Wed | May 24, 2017

Big-stick approach not working - Malahoo Forte. Senator says society still lawless despite tough laws, wants new approach

Published:Monday | September 29, 2014 | 9:00 AM
Malahoo Forte

Daraine Luton, Senior Staff Reporter

OPPOSITION Senator Marlene
Malahoo Forte has questioned the Government strategy to nab tax
evaders, arguing that it could further drive people underground.

While
contributing to the General Consumption Tax (Amendment) Act in the
Senate on Friday, Malahoo Forte said the provision in the bill for the
Commissioner General of Tax Administration Jamaica (TAJ) to register a
business where the operator has avoided doing so, and to impose taxes,
needed revision.

"I understand that it is tightening the screws
and I understand that we are going after those that would otherwise...
but a lot of people evade taxes. We are calling on people to come
forward and become part of the formal economy, but instead of
incentivising them in a positive way, we are scaring them away," the
opposition senator said.

The bill, which was passed with two
amendments, states that where the Commissioner General has reason to
believe that a person who is liable to be registered under the GCT Act
is not registered, he shall register that person and then issue that
person with a certificate of registration.

The registration of
that person by the Commissioner General would allow for taxes to be
collected from the taxpayer retroactively.

"It could be outright
dishonesty. It could be that they do not have the skills required to set
up and maintain a proper business," Malahoo Forte said as she expressed
discomfort with the provision.

She added: "You think a man is
going to go forward and say, 'I am going to join the tax compliant
population', only to find out that the moment you step forward, you are
going to be punished."

Malahoo Forte further argued that the
parliament should step back and ask itself whether the approach to
leading behaviour change through legislation is working.

Too many laws

"Every
day, we pass laws in this country and those laws fail to regulate the
behaviour of the people we are trying to get compliant. We have more
laws than you can think of, but yet it does not become the guide for the
behaviour. This country is lawless at every level and in every way and
we continue to do things the same way hoping for different results," the
opposition senator said.

Justice Minister Mark Golding, who
piloted the bill, refused to budge on the pleas of Malahoo Forte saying
the provision that she complained about is a "basic tax evasion device"
which is commonplace in "any country with a sophisticated tax system".

"It is indeed essential otherwise you are rewarding evasion," Golding said.

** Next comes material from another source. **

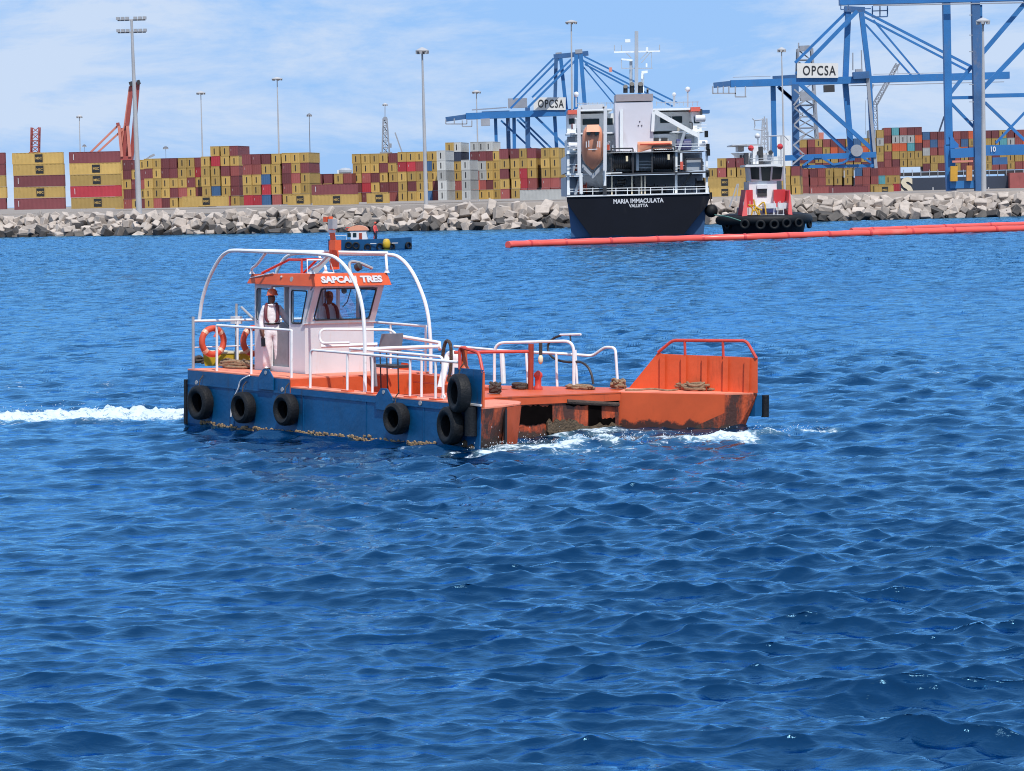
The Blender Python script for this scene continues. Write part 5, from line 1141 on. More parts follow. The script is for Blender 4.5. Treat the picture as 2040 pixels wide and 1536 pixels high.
def tletters(txt, x0, x1, yc, hpx, bold=.03):
    a, b = T(x0, yc + (1271 - x0) * .0236 - (1271 - (x0 + x1) / 2) * .0236), T(x1, yc - (x1 - (x0 + x1) / 2) * .0236); c = (a + b) / 2; c.y = YT - .02
    o = text('stern_lettering', txt, hpx / 17.74, (b - a).length, frame(c, (1, 0, 0), (0, 0, 1)), M['white'], tr, bold=bold); return o
tletters('MARIA', 1222, 1253, 401, 9); tletters('IMMACULATA', 1256, 1322, 399.5, 9); tletters('VALLETTA', 1253, 1291, 409.5, 6.5); 
tbox(1129, 386, 1413, 390, -.15, 2, 'gunwale', SWH)
tbeam([(1131, 377), (1411, 371)], .07, 'rail', SWH, .3); tbeam([(1131, 382), (1411, 376)], .07, 'rail', SWH, .3)
for x in range(1135, 1412, 23): tbeam([(x, 388), (x, 374)], .08, 'stanchion', SWH, .3)
# superstructure tiers
tbox(1132, 345, 1410, 392, 8, 40, 'house_tier', SGR); tbox(1132, 301, 1410, 343, 9, 40, 'house_tier', SWH); tbox(1140, 262, 1402, 300, 10, 40, 'house_tier', SWH); tbox(1147, 216, 1398, 261, 11, 30, 'bridge', SWH)
for y in (343, 300): tbox(1130, y, 1240 if y == 343 else 1412, y + 6, 1, 10, 'deck_edge', SWH)
tbox(1218, 341, 1412, 348, .2, 10, 'boat_deck', M['dark'])
tbox(1130, 261, 1226, 266, 5, 11, 'deck_edge', SWH); tbox(1345, 258, 1412, 262, 5, 11, 'deck_edge', SWH)
tbox(1148, 212, 1226, 217, 8, 30, 'bridge_roof', SWH); tbox(1303, 210, 1398, 216, 8, 30, 'bridge_roof', SWH)
tbox(1134, 215, 1153, 224, 7, 14, 'wing_roof', CORAL); tbox(1385, 209, 1404, 218, 7, 14, 'wing_roof', CORAL)
tbox(1133, 224, 1150, 262, 8, 13, 'bridge_wing', SWH); tbox(1388, 218, 1407, 262, 8, 13, 'bridge_wing', SWH)
tbox(1404, 213, 1408, 225, 7, 8, 'side_lamp', M['dark']); tbox(1408, 215, 1423, 222, 7, 9, 'awning', CBD)
for x0, y0, x1, y1, d in [(1166, 231, 1200, 244, 10.9), (1213, 230, 1228, 244, 10.9), (1326, 227, 1348, 240, 10.9), (1351, 226, 1371, 240, 10.9), (1137, 232, 1148, 244, 7.9), (1392, 228, 1403, 242, 7.9)]: tbox(x0, y0, x1, y1, d, d + .2, 'window', SGL)
for x0, y0, x1, y1 in [(1134, 268, 1150, 285), (1376, 268, 1395, 284), (1362, 262, 1378, 285)]: tbox(x0, y0, x1, y1, 9.8, 10.2, 'opening', SGR)
for x0, y0, x1, y1 in [(1134, 310, 1152, 340), (1300, 305, 1346, 340), (1376, 307, 1405, 338), (1134, 352, 1150, 386)]: tbox(x0, y0, x1, y1, 8.8 if y0 < 345 else 7.8, 9.3, 'recess', SGR)
for x, y0, y1 in [(1132, 300, 388), (1152, 268, 300), (1408, 300, 386), (1392, 262, 300), (1347, 300, 388), (1259, 350, 388), (1278, 350, 387), (1285, 350, 387), (1219, 350, 388)]: tbeam([(x, y0), (x, y1)], .28 if x in (1132, 1408, 1347) else .16, 'pillar', SCR if 1215 < x < 1300 else SWH, 1.5)
# funnel and exhausts
tbox(1230, 200, 1304, 302, 4, 9, 'funnel', FUN); tbox(1229.5, 184, 1304.5, 200, 3.9, 9.1, 'funnel_cap', FUNC)
tbeam([(1238, 218), (1238, 300)], .35, 'vent_pipe', SWH, 3.7); tbeam([(1302, 222), (1300, 262)], .35, 'vent_pipe', SWH, 3.7)
for x, r, h in [(1246, .26, 10), (1259, .27, 15), (1276, .3, 15), (1290, .12, 5)]:
    a, b = T(x, 185, 6), T(x, 185 - h, 6); tp(MB().tube([a, b, b + Vector((0, -.25, .15))], r, 10), 'exhaust', M['black'], smooth=True)
for x, y in [(1275, 248), (1282, 248), (1278, 240)]: tbox(x - 1, y - 1, x + 1, y + 1, 3.9, 4.0, 'funnel_mark', M['dark'])
# main mast
s = MB(); a, b = T(1268, 185, 22), T(1268, 62, 22); s.beam(a, b, .42, .4); mm = tp(s, 'mast', SGR)
tbeam([(1257, 185), (1257, 120)], .35, 'mast_leg', SGR, 23); tbeam([(1280, 185), (1280, 145)], .35, 'mast_leg', SWH, 23)
for p, q, w_ in [((1223, 104), (1315, 102), .18), ((1238, 118), (1260, 120), .2), ((1238, 136), (1300, 136), .1), ((1224, 90), (1224, 104), .1), ((1314, 89), (1314, 102), .12), ((1238, 90), (1238, 104), .08), ((1289, 94), (1289, 103), .25), ((1248, 106), (1258, 116), .1), ((1296, 104), (1278, 125), .1), ((1290, 104), (1276, 118), .1), ((1288, 126), (1288, 134), .2), ((1278, 144), (1290, 143), .3), ((1238, 118), (1238, 136), .08), ((1298, 103), (1298, 136), .06)]: tbeam([p, q], w_, 'yard_arm', SGR if w_ < .15 else SWH, 22)
tbox(1262, 56, 1273, 63, 21.8, 22.4, 'mast_top', SWH)
tbox(1228, 116, 1234, 126, 22, 22.3, 'day_shape', CRP)
for x, y in [(1148, 188), (1370, 178)]:
    c = T(x, y, 12); tp(MB().ball(c, .32, 10), 'radome', M['white'], smooth=True); tbeam([(x, y + 5), (x, 213)], .18, 'radome_post', SGR, 12)
tbeam([(1343, 190), (1343, 212)], .25, 'roof_post', SGR, 12); tp(MB().ball(T(1343, 188, 12), .25, 8), 'radome', M['white'], smooth=True)
tbeam([(1306, 205), (1392, 203)], .08, 'roof_rail', SGR, 9); tbeam([(1150, 206), (1226, 205)], .08, 'roof_rail', SGR, 9)
for x in range(1154, 1226, 9): tbeam([(x, 213), (x, 204)], .07, 'roof_stanchion', SGR, 9)
for x in range(1308, 1394, 9): tbeam([(x, 211), (x, 202)], .07, 'roof_stanchion', SGR, 9)
tbeam([(1304, 222), (1375, 262), (1392, 270)], .5, 'stairway', SWH, 5); tbox(1360, 240, 1364, 262, 9.5, 10, 'light_strip', SCR)
for x0, x1 in [(1310, 1322), (1327, 1340)]: tbox(x0, 271, x1, 281, 9.7, 10, 'louvre', M['dark'])
# hose reels in their frames
for nm, x0, x1, y0, y1 in [('a', 1221, 1257, 300, 338), ('b', 1302, 1340, 297, 338)]:
    e = empty('hose_reel'); e.parent = tank; e.matrix_local = Matrix()
    xc = (x0 + x1) / 2; a, b = T(x0, (y0 + y1) / 2, 2.5), T(x1, (y0 + y1) / 2, 2.5); r = (y1 - y0) / 2 / 17.7
    ax = (b - a).normalized(); L_ = (b - a).length
    pr = [(r * .5, 0)]
    for k in range(9): pr += [(r * .93, L_ * (k + .15) / 9), (r, L_ * (k + .5) / 9), (r * .93, L_ * (k + .85) / 9)]
    pr += [(r * .5, L_)]
    def rp(mb, nm_, mt_, sm=False):
        o = mb.build(nm_, mt_, e, sm); o.matrix_local = ti
    rp(MB().lathe(pr, a, ax, 20), 'hose_windings', HOSE, True)
    for t in (0, 1): rp(MB().lathe([(r * 1.05, -.05), (r * 1.05, .05)], a.lerp(b, t), ax, 20), 'flange', HOSE)
    s = MB()
    for x in (x0 - 3, x1 + 4): s.beam(T(x, y0 - 4, 1.4), T(x, 346, 1.4), .16)
    s.beam(T(x0 - 3, y0 - 4, 1.4), T(x1 + 4, y0 - 4.5, 1.4), .16); rp(s, 'reel_frame', M['dark'])
    aa = T(x1 - 8, y0 + 16, 1.0); rp(MB().box(aa.x - .12, aa.x + .12, aa.y - .05, aa.y + .05, aa.z - .3, aa.z + .3), 'reel_plate', M['cream'])
tbox(1270, 300, 1300, 340, 4, 8, 'winch_house', SGR)
for y in (322, 328, 334): tbeam([(1272, y), (1299, y)], .16, 'step', SWH, 3.5)
tbeam([(1270, 288), (1270, 340)], .3, 'crane_post', SWH, 2.5)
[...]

He noted that there is a right of objection to the registration as well as a right to appeal.

Meanwhile
veteran legislator K.D. Knight said the senators erred in the past when
they took the position that money bills, sent from the House of
Representatives cannot be amended.

Malahoo Forte, who sought
clarity on the issue, recalled that she was told that no amendment can
be made to money bills and has been vilified in the Senate for taking a
contrary position.

Knight said the constitution and the convention
make it clear that amendments can be done to money bills as long as it
does not alter the substance of what was sent to it by the House of
Representatives.

The GCT bill was passed with two amendments and has been sent back to the House for consideration.